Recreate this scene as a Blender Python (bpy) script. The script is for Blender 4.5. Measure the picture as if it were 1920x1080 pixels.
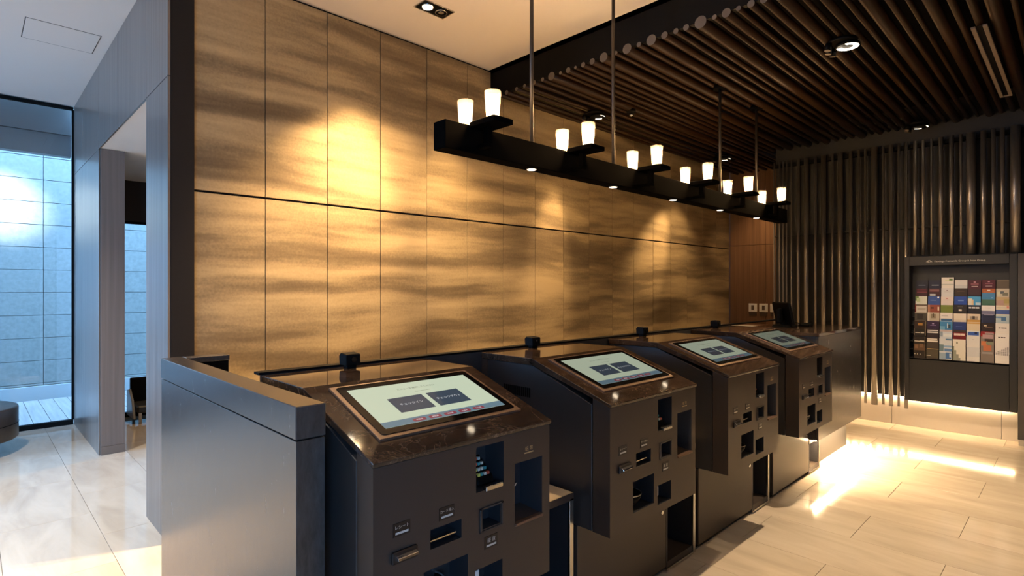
import bpy, bmesh, math, random
from mathutils import Vector, Matrix
random.seed(7)
C = bpy.context.scene
for o in list(bpy.data.objects): bpy.data.objects.remove(o)
LINK = C.collection.objects.link
PI = math.pi

# ------------------------------------------------------------------ camera, world, exposure
cam = bpy.data.cameras.new('camera'); cam.sensor_width = 36; cam.lens = 36*1044/1920; cam.clip_start = .05
co = bpy.data.objects.new('camera', cam); LINK(co)
co.location = (0, 0, 1.5); co.rotation_euler = (PI/2, 0, -math.atan2(1044, 1068)); C.camera = co
C.view_settings.view_transform = 'Standard'; C.view_settings.look = 'None'
C.view_settings.gamma = 1; C.view_settings.use_curve_mapping = False
C.view_settings.exposure = 0.6
w = bpy.data.worlds.new('sky'); C.world = w; w.use_nodes = True
bg = w.node_tree.nodes['Background']
bg.inputs[0].default_value = (.27, .56, 1.0, 1); bg.inputs[1].default_value = 13.5      # blue hour, overcast

WARM = (1, .66, .33); WARM2 = (1, .74, .46)
def portal(name, loc, rot, sx, sy):
    l = bpy.data.lights.new(name, 'AREA'); l.shape = 'RECTANGLE'; l.size = sx; l.size_y = sy
    l.cycles.is_portal = True
    o = bpy.data.objects.new(name, l); LINK(o); o.location = loc; o.rotation_euler = rot
portal('window_portal', (-3.45, 6.4, 1.75), (0, -PI/2, 0), 3.4, 2.7)
portal('entrance_portal', (-2.35, -2.75, 1.45), (PI/2, 0, 0), 2.2, 2.7)
portal('court_portal', (-.2, 9.1, 4.7), (0, 0, 0), 8.0, 2.1)
def spot(name, loc, target, watts, angle, blend=.9, col=WARM, size=.03):
    l = bpy.data.lights.new(name, 'SPOT'); l.energy = watts; l.spot_size = math.radians(angle)
    l.spot_blend = blend; l.color = col; l.shadow_soft_size = size
    o = bpy.data.objects.new(name, l); LINK(o); o.location = loc
    o.rotation_euler = (Vector(target)-Vector(loc)).to_track_quat('-Z', 'Y').to_euler()
    return o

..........

WRITTEN PROBLEM: Restate the entire listing word for word, excluding pictures.

OUTPUT FOR THIS TASK:
Recreate this scene as a Blender Python (bpy) script. The script is for Blender 4.5. Measure the picture as if it were 1920x1080 pixels.
import bpy, bmesh, math, random
from mathutils import Vector, Matrix
random.seed(7)
C = bpy.context.scene
for o in list(bpy.data.objects): bpy.data.objects.remove(o)
LINK = C.collection.objects.link
PI = math.pi

# ------------------------------------------------------------------ camera, world, exposure
cam = bpy.data.cameras.new('camera'); cam.sensor_width = 36; cam.lens = 36*1044/1920; cam.clip_start = .05
co = bpy.data.objects.new('camera', cam); LINK(co)
co.location = (0, 0, 1.5); co.rotation_euler = (PI/2, 0, -math.atan2(1044, 1068)); C.camera = co
C.view_settings.view_transform = 'Standard'; C.view_settings.look = 'None'
C.view_settings.gamma = 1; C.view_settings.use_curve_mapping = False
C.view_settings.exposure = 0.6
w = bpy.data.worlds.new('sky'); C.world = w; w.use_nodes = True
bg = w.node_tree.nodes['Background']
bg.inputs[0].default_value = (.27, .56, 1.0, 1); bg.inputs[1].default_value = 13.5      # blue hour, overcast

WARM = (1, .66, .33); WARM2 = (1, .74, .46)
def portal(name, loc, rot, sx, sy):
    l = bpy.data.lights.new(name, 'AREA'); l.shape = 'RECTANGLE'; l.size = sx; l.size_y = sy
    l.cycles.is_portal = True
    o = bpy.data.objects.new(name, l); LINK(o); o.location = loc; o.rotation_euler = rot
portal('window_portal', (-3.45, 6.4, 1.75), (0, -PI/2, 0), 3.4, 2.7)
portal('entrance_portal', (-2.35, -2.75, 1.45), (PI/2, 0, 0), 2.2, 2.7)
portal('court_portal', (-.2, 9.1, 4.7), (0, 0, 0), 8.0, 2.1)
def spot(name, loc, target, watts, angle, blend=.9, col=WARM, size=.03):
    l = bpy.data.lights.new(name, 'SPOT'); l.energy = watts; l.spot_size = math.radians(angle)
    l.spot_blend = blend; l.color = col; l.shadow_soft_size = size
    o = bpy.data.objects.new(name, l); LINK(o); o.location = loc
    o.rotation_euler = (Vector(target)-Vector(loc)).to_track_quat('-Z', 'Y').to_euler()
    return o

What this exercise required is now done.